The GLIMMIX Procedure

The Basic Model

Suppose $\mb {Y}$ represents the $(n \times 1)$ vector of observed data and $\bgamma $ is a $(r \times 1)$ vector of random effects. Models fit by the GLIMMIX procedure assume that

\[  \mr {E}[\mb {Y} | \bgamma ] = g^{-1}(\mb {X}\bbeta + \mb {Z}\bgamma )  \]

where $g(\cdot )$ is a differentiable monotonic link function and $g^{-1}(\cdot )$ is its inverse. The matrix $\bX $ is an $(n \times p)$ matrix of rank k, and $\bZ $ is an $(n \times r)$ design matrix for the random effects. The random effects are assumed to be normally distributed with mean $\mb {0}$ and variance matrix $\bG $.

The GLMM contains a linear mixed model inside the inverse link function. This model component is referred to as the linear predictor,

\[  \bm {\eta } = \bX \bbeta + \bZ \bgamma  \]

The variance of the observations, conditional on the random effects, is

\[  \mr {Var}[\bY | \bgamma ] = \bA ^{1/2}\mb {R}\bA ^{1/2}  \]

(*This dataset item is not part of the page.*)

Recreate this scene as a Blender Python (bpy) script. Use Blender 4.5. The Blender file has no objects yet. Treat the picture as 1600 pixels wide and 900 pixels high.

The matrix $\bA $ is a diagonal matrix and contains the variance functions of the model. The variance function expresses the variance of a response as a function of the mean. The GLIMMIX procedure determines the variance function from the DIST= option in the MODEL statement or from the user-supplied variance function (see the section Implied Variance Functions). The matrix $\bR $ is a variance matrix specified by the user through the RANDOM statement. If the conditional distribution of the data contains an additional scale parameter, it is either part of the variance functions or part of the $\bR $ matrix. For example, the gamma distribution with mean $\mu $ has the variance function $a(\mu ) = \mu ^2$ and $\mr {Var}[Y|\bgamma ] = \mu ^2 \phi $. If your model calls for G-side random effects only (see the next section), the procedure models $\bR = \phi \mb {I}$, where $\bI $ is the identity matrix. Table 41.20 identifies the distributions for which $\phi \equiv 1$.